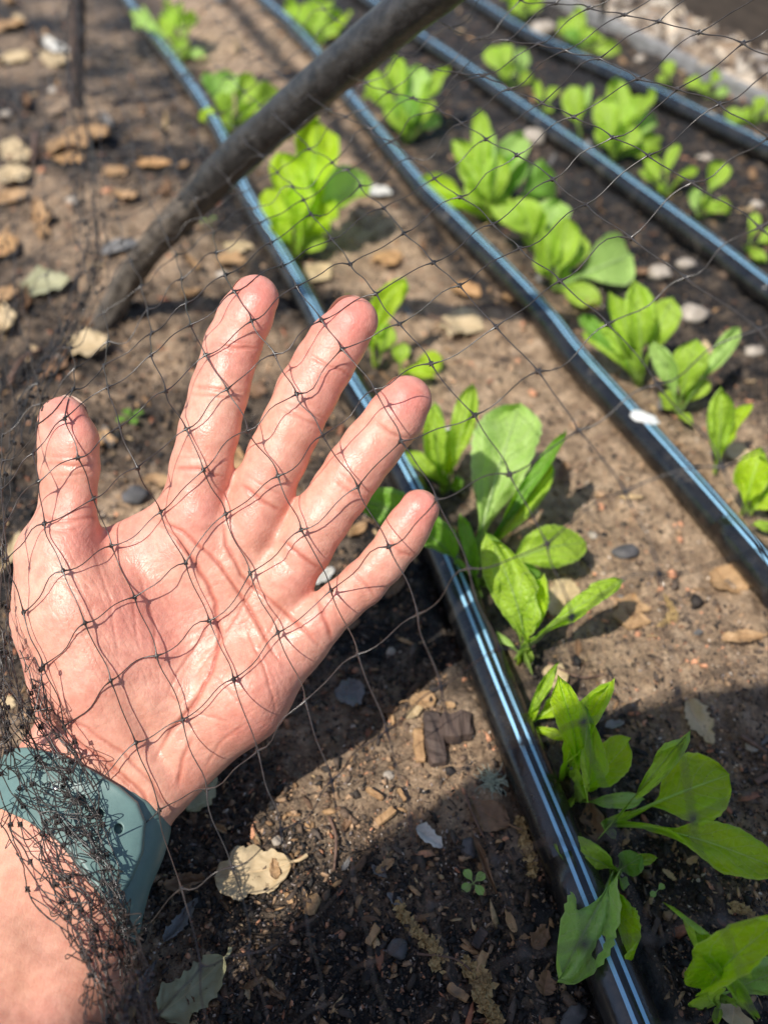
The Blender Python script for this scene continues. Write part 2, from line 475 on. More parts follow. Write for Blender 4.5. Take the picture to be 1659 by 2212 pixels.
DL = [
 (548,1880,170,112,10,'dcream','big cream coloured oak leaf with toothed edge below the palm',.10,.10,.10,.20),
 (415,2130,190,96,42,'dgreen','large olive tan spiny leaf at the bottom beside the wrist',.16,.12,.2,.12),
 (268,2165,170,56,78,'dcream','cream leaf standing on edge under the gathered net at the bottom',0,.1,.3,0),
 (435,1712,100,56,52,'dgreen','pale olive leaf poking out behind the heel of the palm',0,.2,.2,0),
 (756,1497,66,58,20,'dgrey','round grey leaf in the shadow of the palm',.06,.1,.15,0),
 (913,1510,58,48,185,'dtan','small orange tan round leaf with a stalk in the lit strip',0,.15,.15,.4),
 (1060,1762,92,64,-30,'dbrown','brown leaf under the grey lichen tuft',.06,.2,.25,.3),
 (928,1808,72,34,-38,'dwhite','small white curled leaf in the dark soil',0,.2,.5,0),
 (1046,1870,140,16,-68,'dbrown','long thin curled brown leaf left of the nearest pipe',.1,.1,.6,0),
 (1512,1560,110,46,-62,'dcream','ragged cream leaf with a stalk in the shadow on the right',.35,.2,.3,.0),
 (1280,1772,90,46,100,'dbrown','pointed brown leaf beside the nearest pipe under the lettuce',0,.2,.3,.15),
 (1200,1457,58,48,-40,'dcream','small cream leaf just below the long leaved seedling',0,.15,.2,0),
 (1212,1290,88,78,60,'dcream','pale round leaf partly behind the long lettuce leaf',0,.2,.35,0),
 (1362,1321,76,66,80,'dtan','round tan leaf lying alone on the pale soil',0,.12,.12,0),
 (1578,1250,84,64,-45,'dtan','tan oval leaf below the second pipe',0,.15,.2,0),
 (1606,1372,92,28,4,'dtan','rolled up tan leaf near the right edge',0,.1,.7,.1),
 (1597,975,60,40,-50,'dcream','pale leaf behind the slender seedling at the right',0,.15,.2,0),
 (998,697,100,50,-8,'dcream','wide pale ragged leaf between the first two pipes',.15,.15,.2,0),
 (1008,622,62,38,-20,'dorange','reddish leaf above the wide pale one',0,.2,.3,0),
 (688,584,58,52,40,'dcream','heart shaped tan leaf next to the forefinger tip',0,.15,.2,0),
 (835,553,50,46,-30,'dorange','small orange tan leaf near the second pipe',0,.15,.2,0),
 (818,408,58,24,0,'dwhite','bleached narrow leaf right of the glowing lettuce',0,.1,.3,0),
 (188,748,100,56,10,'dcream','tan leaf just under the foot of the pole',.15,.15,.2,0),
 (100,612,108,56,5,'dgreen','smooth greenish oval leaf left of the pole',0,.12,.15,0),
 (88,480,82,40,-78,'dtan','upright tan leaf at the left above the smooth oval one',0,.12,.25,0),
 (172,312,140,44,22,'dtan','long tan leaf between the left edge and the pole',.1,.12,.25,0),
 (36,330,64,50,10,'dcream','blurred cream leaf at the left edge, upper of the pile',0,.15,.2,0),
 (32,388,76,42,8,'dcream','blurred cream leaf at the left edge, middle of the pile',0,.15,.2,0),
 (18,432,72,38,-15,'dtan','blurred tan leaf at the left edge, lowest of the pile',0,.15,.2,0),
 (8,540,60,56,0,'dorange','bright orange tan leaf at the left edge',0,.15,.2,0),
 (8,640,56,40,40,'dtan','tan leaf at the left edge beside the smooth oval one',0,.15,.2,0),
 (8,690,60,60,90,'dcream','cream leaf at the left edge under the tan one',0,.15,.2,0),
 (28,125,60,28,-5,'dcream','pale leaf near the top left corner',0,.15,.3,0),
 (138,130,66,32,15,'dcream','pale leaf left of the dark stake',0,.15,.3,0),
 (122,100,56,26,-30,'dwhite','bleached leaf just above the one left of the stake',0,.15,.3,0),
 (20,60,60,30,20,'dtan','tan leaf in the top left corner',0,.15,.3,0),
 (262,532,90,22,14,'dgrey','narrow blue grey leaf beside the pole foot',0,.1,.3,0),
 (122,790,90,34,50,'dbrown','curled brown leaf below the tan one at the pole foot',.1,.2,.4,0),
 (22,1192,30,84,0,'dcream','yellow cream leaf behind the left side of the palm',0,.2,.3,0),
 (2,1512,40,60,60,'dcream','yellow leaf at the left edge beside the wrist',0,.2,.3,0),
 (345,1040,60,34,-15,'dtan','tan leaf between thumb and forefinger',0,.2,.3,0),
 (512,1000,44,80,10,'dtan','tan leaf seen between forefinger and middle finger',0,.2,.3,0),
 (848,1265,70,34,40,'dbrown','brown leaf seen between the ring and little fingers',0,.2,.3,0),
 (1185,690,60,30,20,'dcream','thin pale leaf against the second pipe',0,.2,.3,0),
 (1110,640,44,30,-20,'dtan','little tan leaf left of the second pipe',0,.2,.3,0),
 (150,350,60,26,-10,'dorange','orange leaf under the long tan leaf',0,.2,.3,0),
 (330,352,80,24,0,'dorange','orange leaf midway between the stake and the nearest pipe',0,.2,.3,0),
 (250,372,50,26,20,'dtan','small tan leaf under the orange one',0,.2,.3,0),
 (500,558,60,34,-10,'dtan','tan leaf left of the nearest pipe above the forefinger',0,.2,.3,0),
 (515,530,40,44,40,'dcream','round cream leaf between pole and nearest pipe',0,.2,.3,0),
 (700,1245,56,30,40,'dwhite','white shrivelled leaf between ring finger and little finger',0,.2,.5,0),
 (400,1905,90,36,10,'dbrown','torn brown leaf left of the big cream oak leaf',.3,.3,.4,0),
 (390,1985,120,30,52,'dgrey','long grey shredded leaf beside the wrist band',.3,.2,.4,0),
 (300,2130,140,24,58,'dgrey','shredded bleached leaf next to the cream leaf on edge',.3,.2,.4,0),
 (1170,2020,62,40,60,'dbrown','pointed brown leaf at the bottom left of the nearest pipe',.1,.2,.3,0),
 (1180,2120,56,44,80,'dbrown','crumpled brown leaf beside the pipe at the bottom',.25,.3,.4,0),
 (1105,1990,20,50,20,'dtan','sliver of tan leaf near the bottom',0,.2,.3,0),
 (755,1340,50,24,20,'dbrown','dark brown leaf near the little finger base in shadow',0,.2,.3,0),
 (985,940,64,28,-30,'dwhite','silvery leaf left of the big pale lettuce leaf',0,.2,.3,0),
 (1500,1850,30,18,30,'dtan','scrap of tan leaf right of the pointed lettuce leaf',0,.2,.3,0),
 (1585,2190,50,70,80,'dcream','cream leaf under the corner seedling',0,.2,.3,0),
]
def clear_of_leaves(x, y):
    _, px, py, d = in_view(x, y)
    k = np.ones(len(x), bool)
    for (cx, cy, L_, W_, rot, *_r) in DL:
        if cy < 500: continue
        c_, s_ = math.cos(R(rot)), math.sin(R(rot))
        u = (px-cx)*c_-(py-cy)*s_; v = (px-cx)*s_+(py-cy)*c_
        k &= (u/(L_*.46))**2+(v/(W_*.46))**2 > 1
    return k
# icosahedron for crumbs
ph = (1+5**.5)/2
ICO = np.array([[-1,ph,0],[1,ph,0],[-1,-ph,0],[1,-ph,0],[0,-1,ph],[0,1,ph],[0,-1,-ph],[0,1,-ph],[ph,0,-1],[ph,0,1],[-ph,0,-1],[-ph,0,1]])/math.sqrt(1+ph*ph)
ICF = np.array([[0,11,5],[0,5,1],[0,1,7],[0,7,10],[0,10,11],[1,5,9],[5,11,4],[11,10,2],[10,7,6],[7,1,8],[3,9,4],[3,4,2],[3,2,6],[3,6,8],[3,8,9],[4,9,5],[2,4,11],[6,2,10],[8,6,7],[9,8,1]])
def rot_mats(n, flat=1.0):
    a, b, c = rng.random((3, n))*2*np.pi
    b = b*flat
    ca, sa, cb, sb, cc, s_ = np.cos(a), np.sin(a), np.cos(b), np.sin(b), np.cos(c), np.sin(c)
    Rz = np.zeros((n, 3, 3)); Rz[:, 0, 0] = ca; Rz[:, 0, 1] = -sa; Rz[:, 1, 0] = sa; Rz[:, 1, 1] = ca; Rz[:, 2, 2] = 1
    Rx = np.zeros((n, 3, 3)); Rx[:, 0, 0] = 1; Rx[:, 1, 1] = cb; Rx[:, 1, 2] = -sb; Rx[:, 2, 1] = sb; Rx[:, 2, 2] = cb
    R2 = np.zeros((n, 3, 3)); R2[:, 0, 0] = cc; R2[:, 0, 1] = -s_; R2[:, 1, 0] = s_; R2[:, 1, 1] = cc; R2[:, 2, 2] = 1
    return Rz@Rx@R2
def scatter(name, pos, size, aspect, cols, flat, mat, label, cat, jit=.3, smooth=False):
    n = len(pos)
    base = ICO[None]*(1+(rng.random((n, 12, 1))-.5)*2*jit)
    base = base*aspect[:, None, :]*size[:, None, None]
    Vv = np.einsum('nij,nkj->nki', rot_mats(n, flat), base)+pos[:, None, :]
    Fc = (ICF[None]+np.arange(n)[:, None, None]*12).reshape(-1, 3)
    o = make_obj(name, Vv.reshape(-1, 3), Fc, mat, smooth=smooth)
    cattr(o, 'col', np.repeat(cols, 12, axis=0))
    tag(o, label, cat, kind='stuff')
    return o
def pick_ground(n, bias=1.0, box_=None):
    """points uniformly in picture space -> on the soil"""
    px = rng.random(n*2)*1859-100; py = -80+2400*rng.random(n*2)**bias
    w = G(px, py)
    x, y = w[:, 0], w[:, 1]
    k = y < 1.8
    x, y = x[k][:n], y[k][:n]
    return x, y
def in_ellipse(px, py, cx, cy, rx, ry): return ((px-cx)/rx)**2+((py-cy)/ry)**2 < 1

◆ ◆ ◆

PROBLEM TO WORK ON => Whenever "picture" turns up in a line, pick that line out.

RESULT OF THIS EXERCISE =>
The Blender Python script for this scene continues. Write part 2, from line 475 on. More parts follow. Write for Blender 4.5. Take the picture to be 1659 by 2212 pixels.
    """points uniformly in picture space -> on the soil"""